Happy (?) Anniversary, Grokster v. MGM

By Eric Goldman

Yesterday was the 1 year anniversary of the Grokster Supreme Court ruling. This opinion was one of the most hotly anticipated Supreme Court opinions relating to copyrights (and perhaps any subject matter) of the last decade or two, and the air was filled (both before and after the opinion was issued) with lots of predictions–many of them dire–about the future of technological innovation, content dissemination and our society generally.

So, in the past year since Grokster, what has changed? Arguably, nothing. People still get digital content through a combination of paid offerings and free file sharing, which continues to be a major online activity. Content owners are still suing file sharers and demanding new laws from Congress. Entrepreneurs are still looking for ways to mediate relationships between content owners and consumers.

As for the opinion’s precedential impact, I did a search for the word “Grokster” in Westlaw’s federal database and came up with less than 15 opinions citing the Supreme Court opinion. From a cursory scan of these opinions, I’d say that, thus far, Grokster hasn’t really done much to reshape the law.

Of course, it’s impossible to fully gauge the changes due to Grokster. Grokster could be reshaping the law in unreported decisions or settlements. And if the Grokster critics are right, some technological innovation has been dissuaded by the opinion, and we’ll never know what we’re not getting. Finally, it’s only been 1 year, and it often takes a while for the impact of precedent to be fully realized.

Nevertheless, I’m cautiously predicting that the Grokster opinion was the great Non-Event of Summer 2005. We had a lot of punditry fun last summer, and we got a good teaching case (although I wonder if we’ll still teach the case 5 years from now, or if it will be superseded by more interesting/important cases). And a few individuals (mostly notably Grokster itself, which is out of the file sharing business) have felt the case’s impact. But overall, there’s precious little evidence to suggest that the Grokster opinion was a watershed event–which, I think, is the very best outcome that we could expect in a situation where the defendants lost at the Supreme Court.
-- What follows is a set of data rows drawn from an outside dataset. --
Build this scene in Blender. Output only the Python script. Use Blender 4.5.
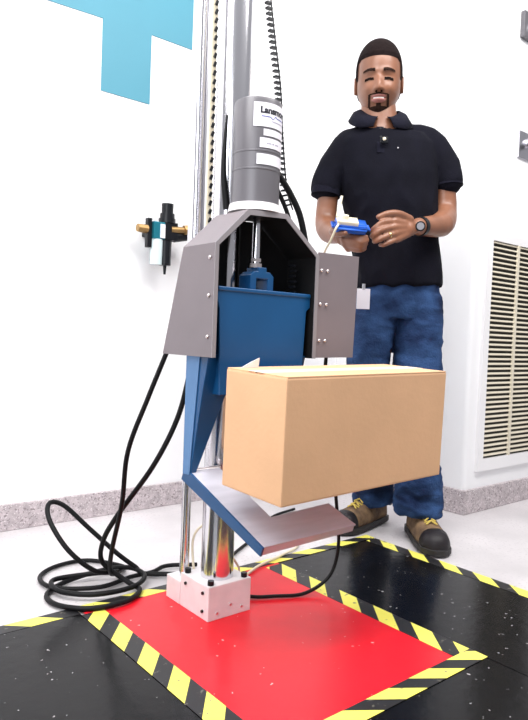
import bpy, bmesh, math, random
from mathutils import Vector, Matrix, noise
random.seed(7)
PI = math.pi
C = bpy.context.scene.collection
for o in list(bpy.data.objects): bpy.data.objects.remove(o)

# ------------------------------------------------------------------ camera
YAW, PITCH, ROLL, CAMH = 0.8826, 0.0365, -0.0373, 0.70
cam = bpy.data.cameras.new('camera'); camo = bpy.data.objects.new('camera', cam); C.objects.link(camo)
camo.location = (0, 0, CAMH)
fwd = Vector((math.cos(YAW)*math.cos(PITCH), math.sin(YAW)*math.cos(PITCH), -math.sin(PITCH)))
right0 = Vector((math.sin(YAW), -math.cos(YAW), 0)); up0 = right0.cross(fwd)
cr, sr = math.cos(ROLL), math.sin(ROLL)
right = right0*cr - up0*sr
up = right0*sr + up0*cr
camo.matrix_world = Matrix.Translation((0, 0, CAMH)) @ Matrix((right, up, -fwd)).transposed().to_4x4()
cam.sensor_fit = 'HORIZONTAL'; cam.sensor_width = 36; cam.lens = 36*643.5/528
cam.clip_start = .02
S = bpy.context.scene; S.camera = camo

# ------------------------------------------------------------------ world and light
w = bpy.data.worlds.new('world'); S.world = w; w.use_nodes = True
nt = w.node_tree; nt.nodes.clear()
wo = nt.nodes.new('ShaderNodeOutputWorld'); bg = nt.nodes.new('ShaderNodeBackground')
tc = nt.nodes.new('ShaderNodeTexCoord'); sx = nt.nodes.new('ShaderNodeSeparateXYZ'); rp = nt.nodes.new('ShaderNodeValToRGB')
nt.links.new(tc.outputs['Generated'], sx.inputs[0]); nt.links.new(sx.outputs['Z'], rp.inputs[0])
nt.links.new(rp.outputs[0], bg.inputs[0]); nt.links.new(bg.outputs[0], wo.inputs[0])
e = rp.color_ramp.elements
e[0].position = 0.0; e[0].color = (.52, .52, .55, 1)
e[1].position = .6; e[1].color = (.95, .96, 1.0, 1)
bg.inputs[1].default_value = .62
def area(name, loc, target, size, power, col=(1, 1, 1)):
    l = bpy.data.lights.new(name, 'AREA'); l.shape = 'RECTANGLE'; l.size, l.size_y = size; l.energy = power; l.color = col
    o = bpy.data.objects.new(name, l); C.objects.link(o); o.location = loc
    o.rotation_euler = (Vector(target)-Vector(loc)).to_track_quat('-Z', 'Y').to_euler(); return o
area('ceiling_lamp', (.6, .6, 2.9), (.9, 1.2, 0), (1.6, .6), 58, (1, .99, .97))
area('ceiling_lamp', (-.9, .9, 2.7), (1.0, 1.8, .9), (1.2, 1.2), 62, (1, .99, .98))
area('ceiling_lamp', (1.9, .1, 2.8), (1.9, 1.6, .9), (1.4, .8), 50, (1, .98, .96))
area('left_soft_fill', (-1.6, -.4, 1.5), (1.2, 1.4, .7), (1.5, 1.6), 46, (.93, .96, 1))  # unseen soft area light, added at camera left for gentler shadows
vs = S.view_settings; vs.view_transform = 'Standard'; vs.look = 'None'; vs.gamma = 1; vs.exposure = -.18; vs.use_curve_mapping = False

# ------------------------------------------------------------------ materials
def mat(name, col, rough=.5, metal=0, spec=.5, bump=0, bscale=50, var=0, vscale=8, col2=None, coat=0, stretch=(1, 1, 1)):
    m = bpy.data.materials.new(name); m.use_nodes = True; n = m.node_tree; b = n.nodes['Principled BSDF']
    c = tuple(col)+(1,)
    b.inputs['Base Color'].default_value = c; b.inputs['Roughness'].default_value = rough
    b.inputs['Metallic'].default_value = metal; b.inputs['Specular IOR Level'].default_value = spec; b.inputs['Coat Weight'].default_value = coat
    t = n.nodes.new('ShaderNodeTexCoord'); mp = n.nodes.new('ShaderNodeMapping'); mp.inputs['Scale'].default_value = stretch
    n.links.new(t.outputs['Object'], mp.inputs[0])
    nz = n.nodes.new('ShaderNodeTexNoise'); nz.inputs['Scale'].default_value = vscale; nz.inputs['Detail'].default_value = 6
    n.links.new(mp.outputs[0], nz.inputs['Vector'])
    r = n.nodes.new('ShaderNodeValToRGB'); r.color_ramp.elements[0].position = .35; r.color_ramp.elements[1].position = .65
    c2 = tuple(col2)+(1,) if col2 else tuple(max(0, x*(1-var)) for x in col)+(1,)
    r.color_ramp.elements[0].color = c2; r.color_ramp.elements[1].color = c
    n.links.new(nz.outputs[0], r.inputs[0]); n.links.new(r.outputs[0], b.inputs['Base Color'])
    if bump:
        nb = n.nodes.new('ShaderNodeTexNoise'); nb.inputs['Scale'].default_value = bscale; nb.inputs['Detail'].default_value = 4
        n.links.new(mp.outputs[0], nb.inputs['Vector'])
        bp = n.nodes.new('ShaderNodeBump'); bp.inputs['Strength'].default_value = bump; bp.inputs['Distance'].default_value = .01
        n.links.new(nb.outputs[0], bp.inputs['Height']); n.links.new(bp.outputs[0], b.inputs['Normal'])
    return m
def specks(m, col, scale, thr, rough=None):
    """adds small specks of another colour on top of a material's base colour"""
    n = m.node_tree; b = n.nodes['Principled BSDF']; old = b.inputs['Base Color'].links[0].from_socket
    t = n.nodes.new('ShaderNodeTexCoord'); v = n.nodes.new('ShaderNodeTexNoise'); v.inputs['Scale'].default_value = scale; v.inputs['Detail'].default_value = 2
    n.links.new(t.outputs['Object'], v.inputs['Vector'])
    g = n.nodes.new('ShaderNodeValToRGB'); g.color_ramp.elements[0].position = thr; g.color_ramp.elements[1].position = thr+.015
    n.links.new(v.outputs[0], g.inputs[0])
    mx = n.nodes.new('ShaderNodeMixRGB'); mx.inputs[2].default_value = tuple(col)+(1,)
    n.links.new(g.outputs[0], mx.inputs[0]); n.links.new(old, mx.inputs[1]); n.links.new(mx.outputs[0], b.inputs['Base Color'])
    if rough is not None: pass
    return m
def stripes(name, a, b_, period, phase, y=(.86, .80, .13), k=(.012, .012, .014)):
    m = bpy.data.materials.new(name); m.use_nodes = True; n = m.node_tree; b = n.nodes['Principled BSDF']
    t = n.nodes.new('ShaderNodeTexCoord'); s = n.nodes.new('ShaderNodeSeparateXYZ'); n.links.new(t.outputs['Object'], s.inputs[0])
    def ma(op, x, yv):
        q = n.nodes.new('ShaderNodeMath'); q.operation = op
        for i, vv in enumerate((x, yv)):
            if isinstance(vv, (int, float)): q.inputs[i].default_value = vv
            else: n.links.new(vv, q.inputs[i])
        return q.outputs[0]
    f = ma('ADD', ma('MULTIPLY', s.outputs[0], a/period), ma('MULTIPLY', s.outputs[1], b_/period))
    f = ma('FRACT', ma('ADD', f, phase+50), 0); f = ma('GREATER_THAN', f, .48)
    mx = n.nodes.new('ShaderNodeMixRGB'); n.links.new(f, mx.inputs[0]); mx.inputs[1].default_value = k+(1,); mx.inputs[2].default_value = y+(1,)
    nz = n.nodes.new('ShaderNodeTexNoise'); nz.inputs['Scale'].default_value = 60; nz.inputs['Detail'].default_value = 8; n.links.new(t.outputs['Object'], nz.inputs['Vector'])
    g = n.nodes.new('ShaderNodeValToRGB'); g.color_ramp.elements[0].position = .64; g.color_ramp.elements[1].position = .72
    n.links.new(nz.outputs[0], g.inputs[0])
    m2 = n.nodes.new('ShaderNodeMixRGB'); n.links.new(g.outputs[0], m2.inputs[0]); n.links.new(mx.outputs[0], m2.inputs[1]); m2.inputs[2].default_value = (.16, .15, .12, 1)
    n.links.new(m2.outputs[0], b.inputs['Base Color']); b.inputs['Roughness'].default_value = .4
    return m
M = {}
M['wall'] = mat('white_wall_paint', (.90, .90, .915), .55, var=.012, vscale=3)
M['floor'] = specks(mat('polished_terrazzo', (.70, .665, .68), .36, var=.20, vscale=3.5, bump=.02), (.56, .53, .545), 95, .60)
M['granite'] = specks(specks(mat('speckled_granite', (.56, .49, .51), .5, var=.28, vscale=45), (.26, .22, .23), 120, .60), (.75, .70, .71), 160, .62)
M['cyan'] = mat('turquoise_vinyl', (.065, .28, .38), .5, var=.12, vscale=1.5)
M['blackmat'] = specks(mat('black_sheet', (.006, .006, .007), .20, spec=.22, var=.4, vscale=20, bump=.05, bscale=30), (.30, .29, .30), 75, .725)
M['red'] = specks(mat('red_painted_steel', (.80, .010, .022), .30, spec=.35, var=.10, vscale=9, bump=.03, bscale=18), (.75, .55, .52), 70, .745)
M['chrome'] = mat('chromed_steel', (.74, .73, .77), .17, 1, var=.03)
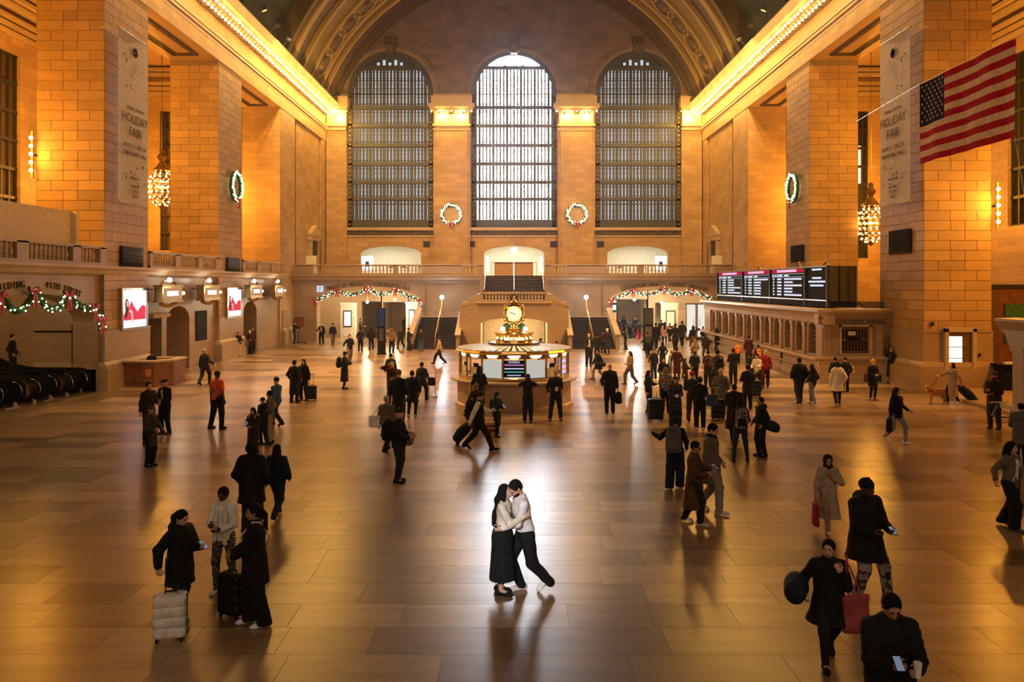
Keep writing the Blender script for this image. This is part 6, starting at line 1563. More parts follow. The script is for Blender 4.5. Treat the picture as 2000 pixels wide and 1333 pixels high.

UPDATE: John Ottaviani wrote me with the following comment on this post:

“I think you’re being a little premature on Grokster (or just being provocative to generate discussion/traffic). Grokster did affirm the “substantial non-infringing use” principle, which is used daily by attorneys counselling clients on bringng technology to market. Little of this finds its way into cases (see, e.g. Napster, Grokster), but if the SUp Ct. had wiped out that theory it would have made our counselling much more difficult.

It’s too early to tell if the inducement theory will have an impact. Grokster presented a rather unique set of facts.”